2017-04-12

ZTF; self-calibration; long-period planets

I spent today at Caltech, where I spoke about self-calibration. Prior to that I had many interesting conversations. From Anna Ho (Caltech) I learned that ZTF is going to image 15,000 square degrees per night. That is life-changing! I argued that they should position their fields to facilitate self-calibration, which might break some ideas they might have about image differencing.

With Nadia Blagorodnova (Caltech) I discussed calibration of the SED Machine, which is designed to do rapid low-resolution follow-up of ZTF and LSST events. They are using dome and twilight flats (something I said is a bad idea in my colloquium) and indeed they can see that they are deficient or inaccurate. We discussed how to take steps towards self-calibration.

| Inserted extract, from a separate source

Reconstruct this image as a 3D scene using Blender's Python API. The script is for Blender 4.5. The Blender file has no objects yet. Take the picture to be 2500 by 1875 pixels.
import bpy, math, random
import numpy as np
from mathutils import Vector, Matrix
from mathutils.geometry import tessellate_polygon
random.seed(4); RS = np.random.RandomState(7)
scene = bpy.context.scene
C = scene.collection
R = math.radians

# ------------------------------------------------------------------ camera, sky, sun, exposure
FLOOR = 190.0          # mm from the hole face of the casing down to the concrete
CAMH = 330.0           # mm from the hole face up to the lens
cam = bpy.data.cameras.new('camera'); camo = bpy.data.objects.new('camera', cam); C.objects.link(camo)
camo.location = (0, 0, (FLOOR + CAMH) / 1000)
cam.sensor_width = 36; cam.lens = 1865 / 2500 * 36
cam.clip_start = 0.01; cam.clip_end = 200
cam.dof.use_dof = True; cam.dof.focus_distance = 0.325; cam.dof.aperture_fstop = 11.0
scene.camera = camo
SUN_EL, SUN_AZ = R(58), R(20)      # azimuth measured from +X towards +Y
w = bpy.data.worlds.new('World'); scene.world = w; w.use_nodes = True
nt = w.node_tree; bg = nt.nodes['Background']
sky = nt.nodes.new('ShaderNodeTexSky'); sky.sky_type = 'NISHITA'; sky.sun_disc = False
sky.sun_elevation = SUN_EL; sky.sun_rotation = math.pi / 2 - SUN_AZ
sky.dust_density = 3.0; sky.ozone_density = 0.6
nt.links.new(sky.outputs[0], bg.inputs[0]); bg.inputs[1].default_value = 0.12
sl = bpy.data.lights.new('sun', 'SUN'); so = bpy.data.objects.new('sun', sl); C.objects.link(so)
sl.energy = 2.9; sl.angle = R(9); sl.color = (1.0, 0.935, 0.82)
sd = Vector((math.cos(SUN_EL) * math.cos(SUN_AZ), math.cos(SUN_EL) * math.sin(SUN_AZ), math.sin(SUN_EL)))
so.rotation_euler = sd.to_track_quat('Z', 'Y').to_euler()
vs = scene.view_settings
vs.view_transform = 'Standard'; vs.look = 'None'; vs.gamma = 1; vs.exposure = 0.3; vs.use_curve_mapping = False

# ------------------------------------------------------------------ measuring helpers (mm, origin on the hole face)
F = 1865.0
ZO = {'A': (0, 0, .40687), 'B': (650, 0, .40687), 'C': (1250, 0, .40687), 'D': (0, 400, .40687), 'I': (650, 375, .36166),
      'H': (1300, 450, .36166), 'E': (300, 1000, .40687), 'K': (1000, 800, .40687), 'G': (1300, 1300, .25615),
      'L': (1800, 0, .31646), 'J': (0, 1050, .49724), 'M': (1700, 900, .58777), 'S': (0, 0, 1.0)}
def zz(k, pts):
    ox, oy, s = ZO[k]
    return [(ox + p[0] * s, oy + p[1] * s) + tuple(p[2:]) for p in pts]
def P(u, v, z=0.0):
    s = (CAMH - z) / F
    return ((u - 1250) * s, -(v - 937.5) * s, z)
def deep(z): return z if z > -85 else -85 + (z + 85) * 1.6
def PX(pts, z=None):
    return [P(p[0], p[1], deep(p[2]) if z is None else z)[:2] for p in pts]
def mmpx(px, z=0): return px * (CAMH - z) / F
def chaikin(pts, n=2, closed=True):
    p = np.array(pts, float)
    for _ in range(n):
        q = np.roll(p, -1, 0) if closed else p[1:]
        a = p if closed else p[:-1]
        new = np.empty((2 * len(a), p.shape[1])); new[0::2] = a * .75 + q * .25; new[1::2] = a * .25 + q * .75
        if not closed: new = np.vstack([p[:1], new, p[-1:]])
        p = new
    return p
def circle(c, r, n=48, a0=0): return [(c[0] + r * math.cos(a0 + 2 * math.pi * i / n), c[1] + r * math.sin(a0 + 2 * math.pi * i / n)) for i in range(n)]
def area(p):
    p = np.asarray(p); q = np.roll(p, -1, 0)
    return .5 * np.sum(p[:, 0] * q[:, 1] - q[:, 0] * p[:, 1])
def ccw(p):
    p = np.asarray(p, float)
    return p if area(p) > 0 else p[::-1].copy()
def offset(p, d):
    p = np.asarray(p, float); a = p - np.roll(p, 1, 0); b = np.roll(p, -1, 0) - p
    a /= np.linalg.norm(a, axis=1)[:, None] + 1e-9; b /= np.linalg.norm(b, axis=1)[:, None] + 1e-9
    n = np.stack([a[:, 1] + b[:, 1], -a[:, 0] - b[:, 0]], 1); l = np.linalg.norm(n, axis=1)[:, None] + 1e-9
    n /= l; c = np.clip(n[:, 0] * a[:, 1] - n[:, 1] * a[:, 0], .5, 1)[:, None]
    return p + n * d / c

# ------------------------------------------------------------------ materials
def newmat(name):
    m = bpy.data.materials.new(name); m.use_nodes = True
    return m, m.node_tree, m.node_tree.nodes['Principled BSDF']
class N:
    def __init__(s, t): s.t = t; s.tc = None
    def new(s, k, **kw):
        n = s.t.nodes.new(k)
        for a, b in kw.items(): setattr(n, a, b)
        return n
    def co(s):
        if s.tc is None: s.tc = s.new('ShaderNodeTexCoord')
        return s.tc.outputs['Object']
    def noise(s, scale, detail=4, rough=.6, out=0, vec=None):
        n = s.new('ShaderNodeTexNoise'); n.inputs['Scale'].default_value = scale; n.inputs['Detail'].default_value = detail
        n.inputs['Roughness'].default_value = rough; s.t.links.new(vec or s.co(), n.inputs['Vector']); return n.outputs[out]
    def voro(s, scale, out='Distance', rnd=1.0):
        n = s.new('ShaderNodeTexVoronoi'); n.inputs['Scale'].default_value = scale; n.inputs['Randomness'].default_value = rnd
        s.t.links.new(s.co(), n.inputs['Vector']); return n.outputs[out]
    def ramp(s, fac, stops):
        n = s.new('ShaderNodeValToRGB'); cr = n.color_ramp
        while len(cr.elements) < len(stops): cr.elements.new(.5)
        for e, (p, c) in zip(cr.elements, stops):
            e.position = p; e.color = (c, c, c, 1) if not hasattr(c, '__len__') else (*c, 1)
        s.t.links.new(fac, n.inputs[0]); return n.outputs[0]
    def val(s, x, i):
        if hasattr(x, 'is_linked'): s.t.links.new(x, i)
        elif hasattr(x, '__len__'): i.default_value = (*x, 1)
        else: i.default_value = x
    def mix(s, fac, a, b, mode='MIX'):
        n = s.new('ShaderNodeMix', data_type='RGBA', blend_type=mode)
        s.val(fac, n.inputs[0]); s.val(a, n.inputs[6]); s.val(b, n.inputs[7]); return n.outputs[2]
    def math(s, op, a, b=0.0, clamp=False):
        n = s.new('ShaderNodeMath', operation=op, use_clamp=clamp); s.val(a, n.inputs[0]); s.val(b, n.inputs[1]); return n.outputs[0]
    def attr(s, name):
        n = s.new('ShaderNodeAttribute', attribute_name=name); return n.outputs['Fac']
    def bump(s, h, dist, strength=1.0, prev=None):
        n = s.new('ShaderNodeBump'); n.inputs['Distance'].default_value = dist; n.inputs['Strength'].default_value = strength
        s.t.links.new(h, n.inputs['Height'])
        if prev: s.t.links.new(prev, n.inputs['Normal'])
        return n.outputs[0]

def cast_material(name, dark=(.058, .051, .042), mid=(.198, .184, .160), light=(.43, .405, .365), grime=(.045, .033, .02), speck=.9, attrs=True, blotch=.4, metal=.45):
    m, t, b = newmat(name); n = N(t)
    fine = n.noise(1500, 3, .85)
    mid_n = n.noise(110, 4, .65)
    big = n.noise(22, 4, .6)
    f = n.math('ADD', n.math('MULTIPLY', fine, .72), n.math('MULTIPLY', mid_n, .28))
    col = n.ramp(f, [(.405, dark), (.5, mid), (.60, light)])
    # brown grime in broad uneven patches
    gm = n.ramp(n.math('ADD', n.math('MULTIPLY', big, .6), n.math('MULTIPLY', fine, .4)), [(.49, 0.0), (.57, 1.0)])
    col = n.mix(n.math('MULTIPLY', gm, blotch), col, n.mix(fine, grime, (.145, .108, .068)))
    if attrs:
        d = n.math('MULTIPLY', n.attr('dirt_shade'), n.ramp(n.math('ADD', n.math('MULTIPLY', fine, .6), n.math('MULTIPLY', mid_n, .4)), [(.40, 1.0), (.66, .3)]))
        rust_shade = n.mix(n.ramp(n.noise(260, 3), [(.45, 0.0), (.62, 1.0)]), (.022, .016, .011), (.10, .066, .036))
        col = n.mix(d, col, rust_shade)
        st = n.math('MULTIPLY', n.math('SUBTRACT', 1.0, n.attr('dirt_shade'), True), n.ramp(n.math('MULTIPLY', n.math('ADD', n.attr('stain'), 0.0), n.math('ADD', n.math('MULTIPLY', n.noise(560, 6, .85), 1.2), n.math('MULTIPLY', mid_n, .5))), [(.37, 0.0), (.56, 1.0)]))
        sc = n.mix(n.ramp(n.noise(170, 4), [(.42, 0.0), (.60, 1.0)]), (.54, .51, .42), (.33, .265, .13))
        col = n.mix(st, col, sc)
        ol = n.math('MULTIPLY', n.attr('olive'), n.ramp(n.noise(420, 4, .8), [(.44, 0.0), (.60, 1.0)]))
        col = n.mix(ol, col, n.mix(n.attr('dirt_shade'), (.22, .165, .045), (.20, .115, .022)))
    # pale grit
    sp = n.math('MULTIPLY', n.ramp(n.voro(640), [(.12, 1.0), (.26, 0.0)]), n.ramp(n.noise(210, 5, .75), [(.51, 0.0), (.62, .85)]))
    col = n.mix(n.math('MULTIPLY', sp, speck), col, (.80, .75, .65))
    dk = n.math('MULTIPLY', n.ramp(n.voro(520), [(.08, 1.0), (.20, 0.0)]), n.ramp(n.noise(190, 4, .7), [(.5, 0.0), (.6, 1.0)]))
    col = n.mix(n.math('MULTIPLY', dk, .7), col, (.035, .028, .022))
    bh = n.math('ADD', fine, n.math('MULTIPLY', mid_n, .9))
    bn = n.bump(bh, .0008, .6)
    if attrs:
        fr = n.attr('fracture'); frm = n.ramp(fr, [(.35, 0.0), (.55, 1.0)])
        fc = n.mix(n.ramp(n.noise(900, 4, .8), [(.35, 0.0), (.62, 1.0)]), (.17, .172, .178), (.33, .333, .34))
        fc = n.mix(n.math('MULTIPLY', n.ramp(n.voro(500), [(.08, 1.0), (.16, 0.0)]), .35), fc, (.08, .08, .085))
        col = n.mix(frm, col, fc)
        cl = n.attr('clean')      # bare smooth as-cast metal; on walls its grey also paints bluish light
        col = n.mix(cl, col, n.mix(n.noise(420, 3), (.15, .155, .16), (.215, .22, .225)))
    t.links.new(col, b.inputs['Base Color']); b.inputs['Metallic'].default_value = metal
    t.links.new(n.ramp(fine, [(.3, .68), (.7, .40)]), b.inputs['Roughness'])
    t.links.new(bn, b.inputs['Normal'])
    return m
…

With Heather Knutson (Caltech) I discussed long-period planets. She is following up (with radial velocity measurements) the discoveries that Foreman-Mackey and I (and others) made in the Kepler data. She doesn't clearly agree with our finding that there are something like 2 planets per star (!) at long periods, but of course her radial-velocity work has different sensitivity to planets. We discussed the possibility of using radial-velocity surveys to do planet populations work; she believes it is possible (something I have denied previously, on the grounds of unrecorded human decision-making in the observing strategies).

In my talk I made some fairly aggressive statements about Euclid's observing strategies and calibration. That got me some valuable feedback, including some hope that they will modify their strategies before launch. The things I want can be set or modified at the 13th hour!